### Aim of the task
The records below must be written out exactly, with every picture left behind.

### Dataset extract
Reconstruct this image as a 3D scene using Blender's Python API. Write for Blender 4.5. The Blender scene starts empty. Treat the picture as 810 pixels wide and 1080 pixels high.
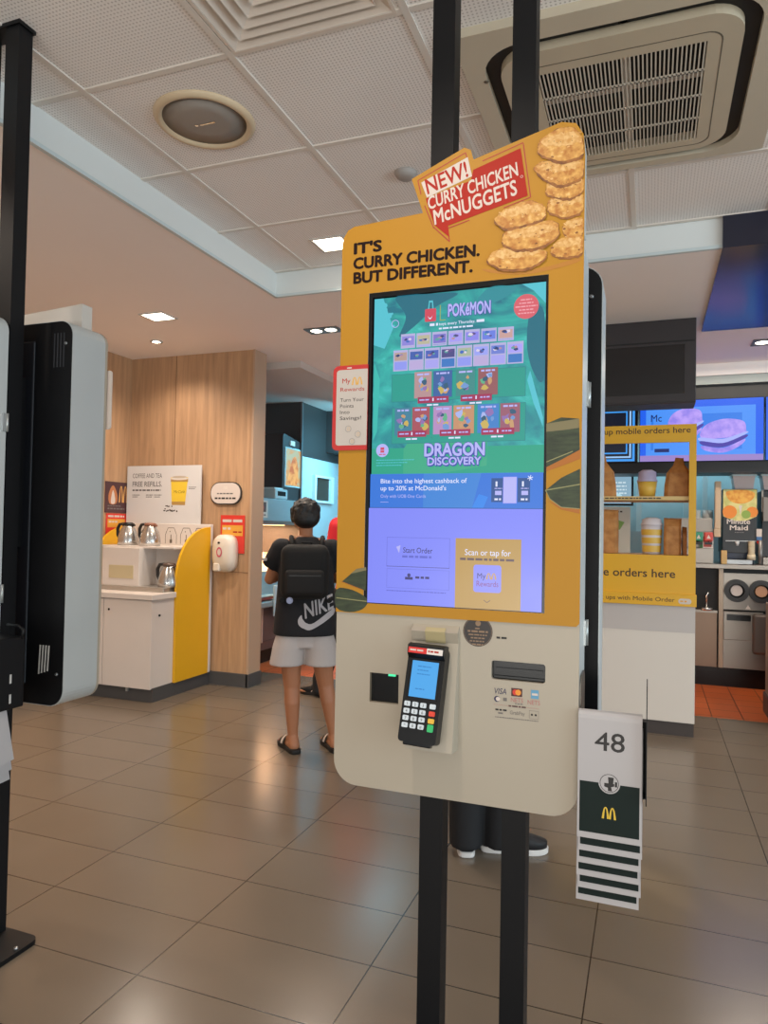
import bpy, bmesh, math, random
from mathutils import Vector, Matrix
from mathutils.geometry import tessellate_polygon
R = math.radians
random.seed(7)
SC = bpy.context.scene
COL = SC.collection
# ------------------------------------------------------------------ camera
F_PX, YAW, PITCH, ROLL, CAM_H = 747.3, .3594396, .0235534, .0181967, 1.28
cam_d = bpy.data.cameras.new('camera'); cam = bpy.data.objects.new('camera', cam_d); COL.objects.link(cam)
cam_d.sensor_fit = 'HORIZONTAL'; cam_d.sensor_width = 36; cam_d.lens = 36 * F_PX / 810
cam_d.clip_start = .02; cam_d.clip_end = 100
fw = Vector((-math.sin(YAW) * math.cos(PITCH), math.cos(YAW) * math.cos(PITCH), math.sin(PITCH)))
r0 = Vector((math.cos(YAW), math.sin(YAW), 0)); u0 = r0.cross(fw)
rt = r0 * math.cos(ROLL) + u0 * math.sin(ROLL); up = rt.cross(fw)
cm = Matrix((rt, up, -fw)).transposed().to_4x4(); cm.translation = (0, 0, CAM_H)
cam.matrix_world = cm
SC.camera = cam
SC.view_settings.view_transform = 'Standard'; SC.view_settings.look = 'None'
SC.view_settings.gamma = 1; SC.view_settings.use_curve_mapping = False
SC.view_settings.exposure = 0.0

def lin(h):
    h = h.lstrip('#'); o = []
    for i in (0, 2, 4):
        c = int(h[i:i + 2], 16) / 255
        o.append(c / 12.92 if c <= .04045 else ((c + .055) / 1.055) ** 2.4)
    return (*o, 1)
# ------------------------------------------------------------------ light
w = bpy.data.worlds.new('world'); SC.world = w; w.use_nodes = True
w.node_tree.nodes['Background'].inputs[0].default_value = lin('#dfe2e8')
w.node_tree.nodes['Background'].inputs[1].default_value = .8

def area(name, loc, target, sx, sy, power, col, spread=180):
    d = bpy.data.lights.new(name, 'AREA'); d.shape = 'RECTANGLE'; d.size = sx; d.size_y = sy
    d.energy = power; d.color = lin(col)[:3]; d.spread = R(spread)
    o = bpy.data.objects.new(name, d); COL.objects.link(o); o.location = loc
    o.rotation_euler = (Vector(target) - Vector(loc)).to_track_quat('-Z', 'Y').to_euler()
    return o
def point(name, loc, power, col, r=.05):
    d = bpy.data.lights.new(name, 'POINT'); d.energy = power; d.color = lin(col)[:3]; d.shadow_soft_size = r
    o = bpy.data.objects.new(name, d); COL.objects.link(o); o.location = loc; return o
def spot(name, loc, power, col, ang=120, blend=.6, r=.04, target=None):
    d = bpy.data.lights.new(name, 'SPOT'); d.energy = power; d.color = lin(col)[:3]; d.spot_size = R(ang); d.spot_blend = blend
    d.shadow_soft_size = r
    o = bpy.data.objects.new(name, d); COL.objects.link(o); o.location = loc
    if target: o.rotation_euler = (Vector(target) - Vector(loc)).to_track_quat('-Z', 'Y').to_euler()
    return o
# daylight from the shop front to the right of and behind the viewer, plus an added ceiling fill
area('shopfront_daylight', (4.6, .6, 1.5), (-2, 2.6, 1.4), 4.5, 2.4, 190, '#cbe3f0')
area('ceiling_fill', (.5, -3.3, .5), (-.8, 2.0, 2.9), 5.0, .8, 95, '#f2efe8')  # added low fill, aimed upward to brighten the ceiling
area('entrance_daylight', (.5, -3.2, 1.5), (-.8, 3, 1.2), 5.0, 2.3, 30, '#f2ece2')
# row of downlights in the lower ceiling and fluorescent fittings above the kitchen
for i, (x, y, z, p) in enumerate(((-3.145, 3.935, 2.66, 26), (-3.59, 4.478, 2.66, 10), (-2.26, 4.57, 2.66, 10), (-2.15, 4.57, 2.66, 10), (-1.655, 3.53, 2.82, 24), (.74, 5.8, 2.66, 14), (-.6, .6, 2.8, 18), (-2.6, 1.2, 2.66, 14), (-3.4, 2.2, 2.66, 22), (2.2, 2.6, 2.8, 20), (1.6, 5.0, 2.6, 14))):
    spot('downlight_lamp', (x, y, z), p * 2.7, '#ffeedd', 140, .7, .05)
area('kitchen_fluorescent', (-2.6, 7.2, 2.6), (-2.9, 7.2, 0), 1.6, .5, 11, '#9fe6ff')
area('kitchen_fluorescent_right', (.2, 7.3, 2.6), (.2, 7.3, 0), 2.0, .35, 26, '#a8e8ff')
area('kitchen_lamp_front', (.6, 6.0, 2.62), (.6, 6.2, 0), 1.2, .2, 9, '#fff0dc')
# ------------------------------------------------------------------ materials
MATS = {}
def mat(name, col, rough=.5, metal=0, emis=0, ecol=None, vary=0, scale=8, bump=0, bscale=60, spec=.5, coat=0, alpha=1, trans=0, stretch=None):
    if name in MATS: return MATS[name]
    m = bpy.data.materials.new(name); m.use_nodes = True; nt = m.node_tree; n = nt.nodes; l = nt.links
    b = n['Principled BSDF']; c = lin(col)
    b.inputs['Roughness'].default_value = rough; b.inputs['Metallic'].default_value = metal
    b.inputs['Specular IOR Level'].default_value = spec; b.inputs['Coat Weight'].default_value = coat
    b.inputs['Alpha'].default_value = alpha; b.inputs['Transmission Weight'].default_value = trans
    b.inputs['Base Color'].default_value = c
    if emis:
        b.inputs['Emission Color'].default_value = lin(ecol or col); b.inputs['Emission Strength'].default_value = emis
    tc = n.new('ShaderNodeTexCoord'); mp = n.new('ShaderNodeMapping'); l.new(tc.outputs['Object'], mp.inputs[0])
    if stretch: mp.inputs['Scale'].default_value = stretch
    nz = n.new('ShaderNodeTexNoise'); nz.inputs['Scale'].default_value = scale; nz.inputs['Detail'].default_value = 4
    l.new(mp.outputs[0], nz.inputs['Vector'])
    mr = n.new('ShaderNodeMapRange'); l.new(nz.outputs[0], mr.inputs[0])
    mr.inputs[3].default_value = max(.02, rough - .05); mr.inputs[4].default_value = min(1, rough + .05); l.new(mr.outputs[0], b.inputs['Roughness'])
    if vary:
        mx = n.new('ShaderNodeMix'); mx.data_type = 'RGBA'; l.new(nz.outputs[0], mx.inputs[0])
        mx.inputs[6].default_value = tuple(v * (1 - vary) for v in c[:3]) + (1,); mx.inputs[7].default_value = tuple(min(1, v * (1 + vary)) for v in c[:3]) + (1,)
        l.new(mx.outputs[2], b.inputs['Base Color'])
    if bump:
        bn = n.new('ShaderNodeTexNoise'); bn.inputs['Scale'].default_value = bscale; l.new(tc.outputs['Object'], bn.inputs['Vector'])
        bp = n.new('ShaderNodeBump'); bp.inputs['Strength'].default_value = bump; bp.inputs['Distance'].default_value = .004
        l.new(bn.outputs[0], bp.inputs['Height']); l.new(bp.outputs[0], b.inputs['Normal'])
    MATS[name] = m; return m
def glow(name, col, s=1.0):            # pixels of a lit display
    m = mat(name, '#050505', .25, 0, s, col); return m
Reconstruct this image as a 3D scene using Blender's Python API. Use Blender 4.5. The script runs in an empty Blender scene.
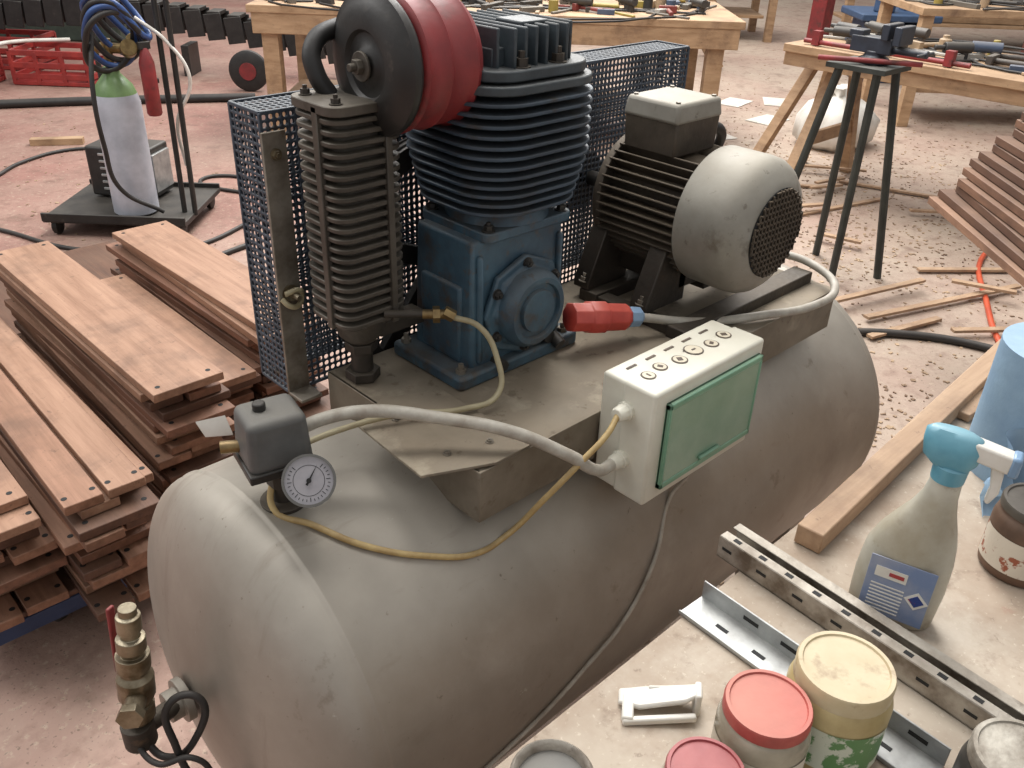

### Complete output
Reconstruct this image as a 3D scene using Blender's Python API. Write for Blender 4.5. The Blender scene starts empty. Treat the picture as 810 pixels wide and 1080 pixels high.
import bpy, bmesh, math, random
from mathutils import Vector, Matrix
from mathutils.geometry import tessellate_polygon
R = math.radians
random.seed(7)
SC = bpy.context.scene
COL = SC.collection
# ------------------------------------------------------------------ camera
F_PX, YAW, PITCH, ROLL, CAM_H = 747.3, .3594396, .0235534, .0181967, 1.28
cam_d = bpy.data.cameras.new('camera'); cam = bpy.data.objects.new('camera', cam_d); COL.objects.link(cam)
cam_d.sensor_fit = 'HORIZONTAL'; cam_d.sensor_width = 36; cam_d.lens = 36 * F_PX / 810
cam_d.clip_start = .02; cam_d.clip_end = 100
fw = Vector((-math.sin(YAW) * math.cos(PITCH), math.cos(YAW) * math.cos(PITCH), math.sin(PITCH)))
r0 = Vector((math.cos(YAW), math.sin(YAW), 0)); u0 = r0.cross(fw)
rt = r0 * math.cos(ROLL) + u0 * math.sin(ROLL); up = rt.cross(fw)
cm = Matrix((rt, up, -fw)).transposed().to_4x4(); cm.translation = (0, 0, CAM_H)
cam.matrix_world = cm
SC.camera = cam
SC.view_settings.view_transform = 'Standard'; SC.view_settings.look = 'None'
SC.view_settings.gamma = 1; SC.view_settings.use_curve_mapping = False
SC.view_settings.exposure = 0.0

def lin(h):
    h = h.lstrip('#'); o = []
    for i in (0, 2, 4):
        c = int(h[i:i + 2], 16) / 255
        o.append(c / 12.92 if c <= .04045 else ((c + .055) / 1.055) ** 2.4)
    return (*o, 1)
# ------------------------------------------------------------------ light
w = bpy.data.worlds.new('world'); SC.world = w; w.use_nodes = True
w.node_tree.nodes['Background'].inputs[0].default_value = lin('#dfe2e8')
w.node_tree.nodes['Background'].inputs[1].default_value = .8

def area(name, loc, target, sx, sy, power, col, spread=180):
    d = bpy.data.lights.new(name, 'AREA'); d.shape = 'RECTANGLE'; d.size = sx; d.size_y = sy
    d.energy = power; d.color = lin(col)[:3]; d.spread = R(spread)
    o = bpy.data.objects.new(name, d); COL.objects.link(o); o.location = loc
    o.rotation_euler = (Vector(target) - Vector(loc)).to_track_quat('-Z', 'Y').to_euler()
    return o
def point(name, loc, power, col, r=.05):
    d = bpy.data.lights.new(name, 'POINT'); d.energy = power; d.color = lin(col)[:3]; d.shadow_soft_size = r
    o = bpy.data.objects.new(name, d); COL.objects.link(o); o.location = loc; return o
def spot(name, loc, power, col, ang=120, blend=.6, r=.04, target=None):
    d = bpy.data.lights.new(name, 'SPOT'); d.energy = power; d.color = lin(col)[:3]; d.spot_size = R(ang); d.spot_blend = blend
    d.shadow_soft_size = r
    o = bpy.data.objects.new(name, d); COL.objects.link(o); o.location = loc
    if target: o.rotation_euler = (Vector(target) - Vector(loc)).to_track_quat('-Z', 'Y').to_euler()
    return o
# daylight from the shop front to the right of and behind the viewer, plus an added ceiling fill
area('shopfront_daylight', (4.6, .6, 1.5), (-2, 2.6, 1.4), 4.5, 2.4, 190, '#cbe3f0')
area('ceiling_fill', (.5, -3.3, .5), (-.8, 2.0, 2.9), 5.0, .8, 95, '#f2efe8')  # added low fill, aimed upward to brighten the ceiling
area('entrance_daylight', (.5, -3.2, 1.5), (-.8, 3, 1.2), 5.0, 2.3, 30, '#f2ece2')
# row of downlights in the lower ceiling and fluorescent fittings above the kitchen
for i, (x, y, z, p) in enumerate(((-3.145, 3.935, 2.66, 26), (-3.59, 4.478, 2.66, 10), (-2.26, 4.57, 2.66, 10), (-2.15, 4.57, 2.66, 10), (-1.655, 3.53, 2.82, 24), (.74, 5.8, 2.66, 14), (-.6, .6, 2.8, 18), (-2.6, 1.2, 2.66, 14), (-3.4, 2.2, 2.66, 22), (2.2, 2.6, 2.8, 20), (1.6, 5.0, 2.6, 14))):
    spot('downlight_lamp', (x, y, z), p * 2.7, '#ffeedd', 140, .7, .05)
area('kitchen_fluorescent', (-2.6, 7.2, 2.6), (-2.9, 7.2, 0), 1.6, .5, 11, '#9fe6ff')
area('kitchen_fluorescent_right', (.2, 7.3, 2.6), (.2, 7.3, 0), 2.0, .35, 26, '#a8e8ff')
area('kitchen_lamp_front', (.6, 6.0, 2.62), (.6, 6.2, 0), 1.2, .2, 9, '#fff0dc')
# ------------------------------------------------------------------ materials
MATS = {}
def mat(name, col, rough=.5, metal=0, emis=0, ecol=None, vary=0, scale=8, bump=0, bscale=60, spec=.5, coat=0, alpha=1, trans=0, stretch=None):
    if name in MATS: return MATS[name]
    m = bpy.data.materials.new(name); m.use_nodes = True; nt = m.node_tree; n = nt.nodes; l = nt.links
    b = n['Principled BSDF']; c = lin(col)
    b.inputs['Roughness'].default_value = rough; b.inputs['Metallic'].default_value = metal
    b.inputs['Specular IOR Level'].default_value = spec; b.inputs['Coat Weight'].default_value = coat
    b.inputs['Alpha'].default_value = alpha; b.inputs['Transmission Weight'].default_value = trans
    b.inputs['Base Color'].default_value = c
    if emis:
        b.inputs['Emission Color'].default_value = lin(ecol or col); b.inputs['Emission Strength'].default_value = emis
    tc = n.new('ShaderNodeTexCoord'); mp = n.new('ShaderNodeMapping'); l.new(tc.outputs['Object'], mp.inputs[0])
    if stretch: mp.inputs['Scale'].default_value = stretch
    nz = n.new('ShaderNodeTexNoise'); nz.inputs['Scale'].default_value = scale; nz.inputs['Detail'].default_value = 4
    l.new(mp.outputs[0], nz.inputs['Vector'])
    mr = n.new('ShaderNodeMapRange'); l.new(nz.outputs[0], mr.inputs[0])
    mr.inputs[3].default_value = max(.02, rough - .05); mr.inputs[4].default_value = min(1, rough + .05); l.new(mr.outputs[0], b.inputs['Roughness'])
    if vary:
        mx = n.new('ShaderNodeMix'); mx.data_type = 'RGBA'; l.new(nz.outputs[0], mx.inputs[0])
        mx.inputs[6].default_value = tuple(v * (1 - vary) for v in c[:3]) + (1,); mx.inputs[7].default_value = tuple(min(1, v * (1 + vary)) for v in c[:3]) + (1,)
        l.new(mx.outputs[2], b.inputs['Base Color'])
    if bump:
        bn = n.new('ShaderNodeTexNoise'); bn.inputs['Scale'].default_value = bscale; l.new(tc.outputs['Object'], bn.inputs['Vector'])
        bp = n.new('ShaderNodeBump'); bp.inputs['Strength'].default_value = bump; bp.inputs['Distance'].default_value = .004
        l.new(bn.outputs[0], bp.inputs['Height']); l.new(bp.outputs[0], b.inputs['Normal'])
    MATS[name] = m; return m
def glow(name, col, s=1.0):            # pixels of a lit display
    m = mat(name, '#050505', .25, 0, s, col); return m
Reconstruct this image as a 3D scene using Blender's Python API. Use Blender 4.5. The script runs in an empty Blender scene.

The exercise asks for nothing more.